The poems in Angel I. Hawkins’s VELVET are unashamedly romantic, charting a love affair from tentative first meeting through the exhilaration and intimacy of a blossoming relationship and on through marriage. Hawkins dedicates the collection to “the hearts of the romantic” and to the “unbudded heart, a heart untamed, unfathomed.” There is a fresh simplicity to her work. The lines read as if they are coming straight from her heart, unfiltered and open.
The book is divided into three sections: “meet-cute,” “steady,” and “forever,” which correspond to the stages of a relationship. Though it’s not explicitly stated, the reader can presume that these are autobiographical poems of love.
An early poem, “Crush,” explores the very early moments of a tentative relationship: the weighing up of whether to wait or to act on the first flickers of the heart. She writes, “there is more harm / not knowing you / a blank page can not / be edited / the canvas calls.” And from this moment, the couple grows closer. A later poem has the narrator pausing to wonder if they are more committed than the object of their affection: “Is the pounding of my heart too loud? / The lust gritted behind my teeth too telling? / The quiver of my lips too tempting?”

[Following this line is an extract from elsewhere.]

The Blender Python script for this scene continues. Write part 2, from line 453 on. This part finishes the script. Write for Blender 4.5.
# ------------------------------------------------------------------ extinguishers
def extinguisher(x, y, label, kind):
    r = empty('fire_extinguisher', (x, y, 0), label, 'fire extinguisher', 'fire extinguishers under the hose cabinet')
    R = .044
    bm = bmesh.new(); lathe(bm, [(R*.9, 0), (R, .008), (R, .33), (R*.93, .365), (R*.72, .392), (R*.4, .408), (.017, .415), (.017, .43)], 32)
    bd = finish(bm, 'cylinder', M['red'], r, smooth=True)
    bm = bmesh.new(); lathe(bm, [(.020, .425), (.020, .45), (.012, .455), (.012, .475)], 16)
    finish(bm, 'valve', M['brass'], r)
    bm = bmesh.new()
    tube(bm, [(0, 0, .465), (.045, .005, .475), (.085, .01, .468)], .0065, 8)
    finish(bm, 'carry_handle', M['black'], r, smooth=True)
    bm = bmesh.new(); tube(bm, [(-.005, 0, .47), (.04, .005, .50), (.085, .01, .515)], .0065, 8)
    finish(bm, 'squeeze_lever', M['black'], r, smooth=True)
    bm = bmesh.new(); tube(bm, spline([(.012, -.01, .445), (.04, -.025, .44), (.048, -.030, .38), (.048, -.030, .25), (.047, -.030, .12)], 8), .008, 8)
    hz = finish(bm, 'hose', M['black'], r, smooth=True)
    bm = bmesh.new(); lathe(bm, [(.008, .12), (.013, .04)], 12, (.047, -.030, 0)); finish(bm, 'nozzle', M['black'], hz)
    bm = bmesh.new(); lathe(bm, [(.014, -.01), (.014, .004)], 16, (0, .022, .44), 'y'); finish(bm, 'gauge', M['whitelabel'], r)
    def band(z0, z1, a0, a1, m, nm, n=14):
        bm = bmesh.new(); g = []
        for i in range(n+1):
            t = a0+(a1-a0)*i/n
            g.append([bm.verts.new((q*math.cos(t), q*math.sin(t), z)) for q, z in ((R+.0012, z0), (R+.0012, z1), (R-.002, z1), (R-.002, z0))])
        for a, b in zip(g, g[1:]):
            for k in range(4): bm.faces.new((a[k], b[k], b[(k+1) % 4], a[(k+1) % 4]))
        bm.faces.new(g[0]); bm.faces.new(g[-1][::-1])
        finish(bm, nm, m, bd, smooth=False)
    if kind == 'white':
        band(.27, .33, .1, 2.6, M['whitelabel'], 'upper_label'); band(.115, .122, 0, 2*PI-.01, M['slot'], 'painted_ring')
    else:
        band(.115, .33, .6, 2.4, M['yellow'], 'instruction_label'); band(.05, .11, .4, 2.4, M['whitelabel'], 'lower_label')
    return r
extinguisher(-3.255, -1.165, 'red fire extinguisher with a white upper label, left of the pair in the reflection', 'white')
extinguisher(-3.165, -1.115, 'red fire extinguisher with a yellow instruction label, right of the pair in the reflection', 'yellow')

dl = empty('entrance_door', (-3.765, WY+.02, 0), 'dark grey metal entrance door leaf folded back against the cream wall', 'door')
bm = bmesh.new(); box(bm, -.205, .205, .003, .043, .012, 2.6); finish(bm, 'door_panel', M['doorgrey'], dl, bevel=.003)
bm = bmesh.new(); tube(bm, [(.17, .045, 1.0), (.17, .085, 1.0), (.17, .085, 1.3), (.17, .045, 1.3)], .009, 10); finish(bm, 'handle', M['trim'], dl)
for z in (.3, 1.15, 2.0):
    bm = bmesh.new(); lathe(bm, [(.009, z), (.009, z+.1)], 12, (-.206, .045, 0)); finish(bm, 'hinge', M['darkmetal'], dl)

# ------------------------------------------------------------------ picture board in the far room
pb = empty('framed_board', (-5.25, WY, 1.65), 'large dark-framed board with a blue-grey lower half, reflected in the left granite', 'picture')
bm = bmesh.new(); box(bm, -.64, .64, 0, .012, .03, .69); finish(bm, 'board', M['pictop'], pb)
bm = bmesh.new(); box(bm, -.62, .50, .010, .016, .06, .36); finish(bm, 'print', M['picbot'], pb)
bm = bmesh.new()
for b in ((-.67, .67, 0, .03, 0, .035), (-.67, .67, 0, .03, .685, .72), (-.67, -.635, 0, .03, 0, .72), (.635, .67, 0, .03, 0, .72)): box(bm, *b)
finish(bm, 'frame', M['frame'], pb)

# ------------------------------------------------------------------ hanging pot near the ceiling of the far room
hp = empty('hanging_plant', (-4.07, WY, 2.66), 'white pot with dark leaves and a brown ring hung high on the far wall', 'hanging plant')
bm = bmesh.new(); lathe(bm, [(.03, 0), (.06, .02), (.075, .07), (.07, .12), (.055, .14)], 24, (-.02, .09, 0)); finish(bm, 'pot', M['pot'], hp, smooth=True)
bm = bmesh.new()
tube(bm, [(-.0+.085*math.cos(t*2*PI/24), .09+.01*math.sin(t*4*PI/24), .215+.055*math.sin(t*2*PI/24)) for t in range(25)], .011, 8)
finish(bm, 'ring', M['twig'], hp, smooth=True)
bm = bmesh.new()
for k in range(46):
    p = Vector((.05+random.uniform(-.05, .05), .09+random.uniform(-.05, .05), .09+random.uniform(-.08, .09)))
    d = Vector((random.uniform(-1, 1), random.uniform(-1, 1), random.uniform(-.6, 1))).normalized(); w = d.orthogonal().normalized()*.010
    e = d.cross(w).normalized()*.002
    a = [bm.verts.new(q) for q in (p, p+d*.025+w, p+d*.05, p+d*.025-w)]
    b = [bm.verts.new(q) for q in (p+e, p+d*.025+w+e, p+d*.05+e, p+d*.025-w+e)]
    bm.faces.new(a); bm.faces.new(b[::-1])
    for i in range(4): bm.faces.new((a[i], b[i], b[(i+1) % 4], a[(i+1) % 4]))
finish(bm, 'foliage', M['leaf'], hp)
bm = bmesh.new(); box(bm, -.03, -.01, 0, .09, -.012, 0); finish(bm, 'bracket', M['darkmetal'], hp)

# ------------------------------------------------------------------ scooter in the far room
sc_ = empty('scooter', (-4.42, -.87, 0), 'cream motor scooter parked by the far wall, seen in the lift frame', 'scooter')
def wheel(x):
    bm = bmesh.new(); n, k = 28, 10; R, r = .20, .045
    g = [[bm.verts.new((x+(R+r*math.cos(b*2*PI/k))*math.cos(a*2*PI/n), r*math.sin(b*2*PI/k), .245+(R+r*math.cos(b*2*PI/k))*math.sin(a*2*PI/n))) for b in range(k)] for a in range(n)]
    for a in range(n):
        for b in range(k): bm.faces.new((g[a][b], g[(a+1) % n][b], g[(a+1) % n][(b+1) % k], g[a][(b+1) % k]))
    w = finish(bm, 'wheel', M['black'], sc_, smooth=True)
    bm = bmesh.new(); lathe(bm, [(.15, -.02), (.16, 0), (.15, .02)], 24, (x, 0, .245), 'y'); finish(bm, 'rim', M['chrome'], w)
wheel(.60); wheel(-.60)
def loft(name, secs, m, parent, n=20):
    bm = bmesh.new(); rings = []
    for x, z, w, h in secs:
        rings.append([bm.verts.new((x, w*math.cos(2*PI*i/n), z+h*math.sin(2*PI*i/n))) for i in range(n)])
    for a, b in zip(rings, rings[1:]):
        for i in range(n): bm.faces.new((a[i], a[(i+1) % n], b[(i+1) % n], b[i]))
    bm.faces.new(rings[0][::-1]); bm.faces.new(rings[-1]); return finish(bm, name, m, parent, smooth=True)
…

Eventually, the lovers consume each other fully, as revealed in the poem “Embrace”: “The billowy white sheets/ were the only witnesses of what we have done.” Then, later, an admission of release: “Mouths full from the intensity of / finally unleashing what we have always wanted to do / to each other / for each other.”
Though there are references and allusions to art and music—opera, guitars, jazz at a wedding reception, old vinyl, and jukeboxes—the best moments of Hawkins’s poetry are when she embraces the physicality of new love. Not in the obvious, carnal ways, but in the subtleties of changes in breathing and being. As she writes in the closing lines of “Night”: “I find myself / simultaneously/ in peace and in pieces / with you.”
In the self-effacing afterword, where the author describes herself as a “lowly, hopeless romantic,” she hopes a reader may find a poem here that they will revisit. VELVET is indeed worth rereading. And for those who like their poetry uncomplicated and heartwarming, it could well become a favorite collection.
Angel I. Hawkins’s charming and passionate VELVET speaks with honesty and an appealing immediacy to romance.